>> START SOURCE EXCERPT

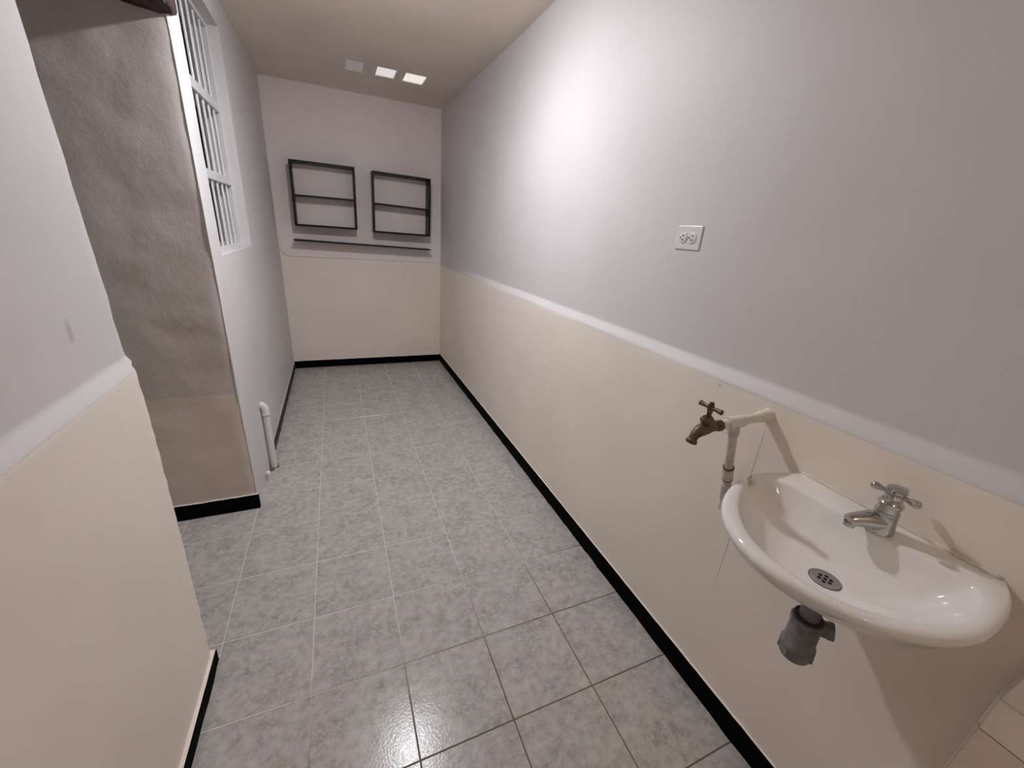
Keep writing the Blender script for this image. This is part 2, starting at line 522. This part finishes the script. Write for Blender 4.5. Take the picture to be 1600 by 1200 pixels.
# ---- ceiling with three square openings for the glass blocks
BL = [(.177, .306), (.393, .530), (.598, .752)]
BY0, BY1 = 3.665, 3.872
def pos_ceil(x, y): return (x, y, HC + lump((x, y, 0), 0.0035, 1.8, 41.0))
def in_block(x, y): return BY0 < y < BY1 and any(a < x < b for a, b in BL)
xs_c = sorted(set(frange(XN - .06, .177, .08) + [v for ab in BL for v in ab] + frange(.752, XR + .06, .08) + [.24, .35, .46, .56, .67]))
ys_c = sorted(set(frange(YF - .05, BY0, .1) + [BY0, BY1] + frange(BY1, YB + .05, .1)))
ceiling = wall_grid('ceiling', xs_c, ys_c, pos_ceil, [M['ceil']], (0, 0, -1), hole=in_block, thick=.10,
                    label='beige plastered ceiling')
blk = [('dim greyish glass block in the ceiling, leftmost of the three', (0.80, 0.74, 0.74), 0.10),
       ('pale lit glass block in the ceiling, middle of the three', (0.96, 0.93, 0.95), 0.60),
       ('brightest warm white glass block in the ceiling, nearest the long right wall', (1.0, 0.92, 0.88), 0.74)]
for (a, b_), (lab, col, st) in zip(BL, blk):
    bm = nbox(a + .001, b_ - .001, BY0 + .001, BY1 - .001, HC + .006, HC + .07, bevel=.006, seg=2)
    tag(obj('glass_block', bm, emit_mat('backlit_glass_block', col, st, (.6, .57, .56))), lab, 'skylight', 'glass blocks in the ceiling')

# ---- wall behind the camera, doorway space and the unlit room behind the window
tag(obj('wall_front', nbox(XN - .1, XR + .1, YF - .12, YF, 0, HC), M['warm']), 'cream wall behind the viewer', kind='structure')
tag(obj('wall_passage_side', nbox(-1.95, -1.78, .2, YP + .05, 0, HC), M['passage']), 'unlit side of the passage', kind='structure')
tag(obj('wall_passage_end', nbox(-1.80, XN - .16, .5, .62, 0, HC), M['passage']), 'unlit end of the passage', kind='structure')
tag(obj('ceiling_passage', nbox(-1.95, XN - .12, .4, YP + .1, 2.36, 2.44), M['passage']), 'ceiling of the passage', kind='structure')
bm = bmesh.new()
box(bm, -2.1, -2.0, YP + .2, 4.6, 0, HC)
box(bm, -2.0, XL - .26, 4.5, 4.6, 0, HC)
box(bm, -2.0, XL - .26, YP + .2, YP + .3, 0, HC)
box(bm, -2.0, XL - .26, YP + .3, 4.5, HC - .06, HC)
tag(obj('wall_beyond', bm, M['outside']), 'unlit room seen through the barred window', kind='structure')

# ---- baseboards: black painted face, plaster top
def baseboard(name, p0, p1, nrm, h, t, mface, mtop, step=.03, seed=1.0, wob=.003, label=None):
    p0, p1, nrm = Vector(p0), Vector(p1), Vector(nrm)
    n = max(2, int((p1 - p0).length / step))
    bm = bmesh.new(); rings = []
    for i in range(n + 1):
        p = p0.lerp(p1, i / n)
        a = noise.noise(Vector((i * .37 + seed, seed, 0))); b = noise.noise(Vector((i * .83, seed * 3, 5)))
        hh = h + wob * a + wob * .7 * b
        tt = t + wob * .5 * a
        foot = tt + abs(b) * wob * 1.6
        rings.append([bm.verts.new(v) for v in (p - nrm * .01 + Vector((0, 0, hh + .001)), p + nrm * (tt - .002) + Vector((0, 0, hh)),
                                                p + nrm * tt + Vector((0, 0, hh - .004)), p + nrm * tt + Vector((0, 0, .01)),
                                                p + nrm * foot + Vector((0, 0, .0006)), p - nrm * .01 + Vector((0, 0, .0006)))])
    for a, b in zip(rings, rings[1:]):
        for k in range(6):
            f = bm.faces.new((a[k], a[(k + 1) % 6], b[(k + 1) % 6], b[k]))
            f.material_index = 1 if k == 0 else 0
    bm.faces.new(rings[0]); bm.faces.new(rings[-1][::-1])
    return tag(obj(name, bm, [mface, mtop]), label, kind='structure')
baseboard('baseboard_right', (XR, YF, 0), (XR, YB, 0), (-1, 0, 0), .088, .008, M['black'], M['cream'], seed=2, label='black baseboard along the right wall')
baseboard('baseboard_back', (XL, YB, 0), (XR, YB, 0), (0, -1, 0), .078, .008, M['black'], M['cream'], seed=4, label='black baseboard along the end wall')
baseboard('baseboard_left', (XL, 2.60, 0), (XL, YB, 0), (1, 0, 0), .070, .007, M['blackworn'], M['leftwhite'], seed=6, wob=.006, label='worn dark baseboard along the left wall')
baseboard('baseboard_doorway', (-1.75, YP, 0), (XL + .002, YP, 0), (0, -1, 0), .085, .010, M['black'], M['jambcream'], seed=8, label='black baseboard on the plaster wall end by the doorway')
baseboard('baseboard_front_left', (XN, YF, 0), (XN, YN + .002, 0), (1, 0, 0), .052, .013, M['black'], M['cream'], seed=10, wob=.002, label='black baseboard on the near left wall')

# ================================================================== WINDOW
win = tag(empty('window_1', (XL - .05, (WY0 + WY1) / 2, WZ0)), 'tall white barred window in the left wall', kind='structure')
FX0, FX1 = XL - .14, XL - .05
ft = .020
for nm, a in (('frame_stile', (WY0 + .001, WY0 + ft, WZ0 + .001, WZ1 - .001)), ('frame_stile', (WY1 - ft, WY1 - .001, WZ0 + .001, WZ1 - .001)),
              ('frame_rail', (WY0 + ft, WY1 - ft, WZ0 + .001, WZ0 + ft)), ('frame_rail', (WY0 + ft, WY1 - ft, WZ1 - ft, WZ1 - .001)),
              ('muntin', (WY0 + ft, WY1 - ft, 1.972, 2.018)), ('muntin', (WY0 + ft, WY1 - ft, 1.610, 1.652))):
    obj(nm, nbox(FX0, FX1, *a, bevel=.002), M['winwhite'], win)
PZ = [(WZ0 + ft, 1.610), (1.652, 1.972), (2.018, WZ1 - ft)]
for z0, z1 in PZ:
    for k in range(7):
        yb = 2.93 - .104 * k
        if yb < WY0 + .03: continue
        bm = tube(bmesh.new(), [(XL - .064, yb, z0 - .004), (XL - .064, yb, (z0 + z1) / 2), (XL - .064, yb, z1 + .004)], .0065, 10)
        obj('bar', bm, M['winwhite'], win, smooth=True, angle=40)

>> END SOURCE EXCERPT

▸ PROBLEM TO WORK ON
Copy the data word for word. Pictures do not go in the copy.

▸ ANSWER IN FULL
Keep writing the Blender script for this image. This is part 2, starting at line 522. This part finishes the script. Write for Blender 4.5. Take the picture to be 1600 by 1200 pixels.
# ---- ceiling with three square openings for the glass blocks
BL = [(.177, .306), (.393, .530), (.598, .752)]
BY0, BY1 = 3.665, 3.872
def pos_ceil(x, y): return (x, y, HC + lump((x, y, 0), 0.0035, 1.8, 41.0))
def in_block(x, y): return BY0 < y < BY1 and any(a < x < b for a, b in BL)
xs_c = sorted(set(frange(XN - .06, .177, .08) + [v for ab in BL for v in ab] + frange(.752, XR + .06, .08) + [.24, .35, .46, .56, .67]))
ys_c = sorted(set(frange(YF - .05, BY0, .1) + [BY0, BY1] + frange(BY1, YB + .05, .1)))
ceiling = wall_grid('ceiling', xs_c, ys_c, pos_ceil, [M['ceil']], (0, 0, -1), hole=in_block, thick=.10,
                    label='beige plastered ceiling')
blk = [('dim greyish glass block in the ceiling, leftmost of the three', (0.80, 0.74, 0.74), 0.10),
       ('pale lit glass block in the ceiling, middle of the three', (0.96, 0.93, 0.95), 0.60),
       ('brightest warm white glass block in the ceiling, nearest the long right wall', (1.0, 0.92, 0.88), 0.74)]
for (a, b_), (lab, col, st) in zip(BL, blk):
    bm = nbox(a + .001, b_ - .001, BY0 + .001, BY1 - .001, HC + .006, HC + .07, bevel=.006, seg=2)
    tag(obj('glass_block', bm, emit_mat('backlit_glass_block', col, st, (.6, .57, .56))), lab, 'skylight', 'glass blocks in the ceiling')

# ---- wall behind the camera, doorway space and the unlit room behind the window
tag(obj('wall_front', nbox(XN - .1, XR + .1, YF - .12, YF, 0, HC), M['warm']), 'cream wall behind the viewer', kind='structure')
tag(obj('wall_passage_side', nbox(-1.95, -1.78, .2, YP + .05, 0, HC), M['passage']), 'unlit side of the passage', kind='structure')
tag(obj('wall_passage_end', nbox(-1.80, XN - .16, .5, .62, 0, HC), M['passage']), 'unlit end of the passage', kind='structure')
tag(obj('ceiling_passage', nbox(-1.95, XN - .12, .4, YP + .1, 2.36, 2.44), M['passage']), 'ceiling of the passage', kind='structure')
bm = bmesh.new()
box(bm, -2.1, -2.0, YP + .2, 4.6, 0, HC)
box(bm, -2.0, XL - .26, 4.5, 4.6, 0, HC)
box(bm, -2.0, XL - .26, YP + .2, YP + .3, 0, HC)
box(bm, -2.0, XL - .26, YP + .3, 4.5, HC - .06, HC)
tag(obj('wall_beyond', bm, M['outside']), 'unlit room seen through the barred window', kind='structure')

# ---- baseboards: black painted face, plaster top
def baseboard(name, p0, p1, nrm, h, t, mface, mtop, step=.03, seed=1.0, wob=.003, label=None):
    p0, p1, nrm = Vector(p0), Vector(p1), Vector(nrm)
    n = max(2, int((p1 - p0).length / step))
    bm = bmesh.new(); rings = []
    for i in range(n + 1):
        p = p0.lerp(p1, i / n)
        a = noise.noise(Vector((i * .37 + seed, seed, 0))); b = noise.noise(Vector((i * .83, seed * 3, 5)))
        hh = h + wob * a + wob * .7 * b
        tt = t + wob * .5 * a
        foot = tt + abs(b) * wob * 1.6
        rings.append([bm.verts.new(v) for v in (p - nrm * .01 + Vector((0, 0, hh + .001)), p + nrm * (tt - .002) + Vector((0, 0, hh)),
                                                p + nrm * tt + Vector((0, 0, hh - .004)), p + nrm * tt + Vector((0, 0, .01)),
                                                p + nrm * foot + Vector((0, 0, .0006)), p - nrm * .01 + Vector((0, 0, .0006)))])
    for a, b in zip(rings, rings[1:]):
        for k in range(6):
            f = bm.faces.new((a[k], a[(k + 1) % 6], b[(k + 1) % 6], b[k]))
            f.material_index = 1 if k == 0 else 0
    bm.faces.new(rings[0]); bm.faces.new(rings[-1][::-1])
    return tag(obj(name, bm, [mface, mtop]), label, kind='structure')
baseboard('baseboard_right', (XR, YF, 0), (XR, YB, 0), (-1, 0, 0), .088, .008, M['black'], M['cream'], seed=2, label='black baseboard along the right wall')
baseboard('baseboard_back', (XL, YB, 0), (XR, YB, 0), (0, -1, 0), .078, .008, M['black'], M['cream'], seed=4, label='black baseboard along the end wall')
baseboard('baseboard_left', (XL, 2.60, 0), (XL, YB, 0), (1, 0, 0), .070, .007, M['blackworn'], M['leftwhite'], seed=6, wob=.006, label='worn dark baseboard along the left wall')
baseboard('baseboard_doorway', (-1.75, YP, 0), (XL + .002, YP, 0), (0, -1, 0), .085, .010, M['black'], M['jambcream'], seed=8, label='black baseboard on the plaster wall end by the doorway')
baseboard('baseboard_front_left', (XN, YF, 0), (XN, YN + .002, 0), (1, 0, 0), .052, .013, M['black'], M['cream'], seed=10, wob=.002, label='black baseboard on the near left wall')

# ================================================================== WINDOW
win = tag(empty('window_1', (XL - .05, (WY0 + WY1) / 2, WZ0)), 'tall white barred window in the left wall', kind='structure')
FX0, FX1 = XL - .14, XL - .05
ft = .020
for nm, a in (('frame_stile', (WY0 + .001, WY0 + ft, WZ0 + .001, WZ1 - .001)), ('frame_stile', (WY1 - ft, WY1 - .001, WZ0 + .001, WZ1 - .001)),
              ('frame_rail', (WY0 + ft, WY1 - ft, WZ0 + .001, WZ0 + ft)), ('frame_rail', (WY0 + ft, WY1 - ft, WZ1 - ft, WZ1 - .001)),
              ('muntin', (WY0 + ft, WY1 - ft, 1.972, 2.018)), ('muntin', (WY0 + ft, WY1 - ft, 1.610, 1.652))):
    obj(nm, nbox(FX0, FX1, *a, bevel=.002), M['winwhite'], win)
PZ = [(WZ0 + ft, 1.610), (1.652, 1.972), (2.018, WZ1 - ft)]
for z0, z1 in PZ:
    for k in range(7):
        yb = 2.93 - .104 * k
        if yb < WY0 + .03: continue
        bm = tube(bmesh.new(), [(XL - .064, yb, z0 - .004), (XL - .064, yb, (z0 + z1) / 2), (XL - .064, yb, z1 + .004)], .0065, 10)
        obj('bar', bm, M['winwhite'], win, smooth=True, angle=40)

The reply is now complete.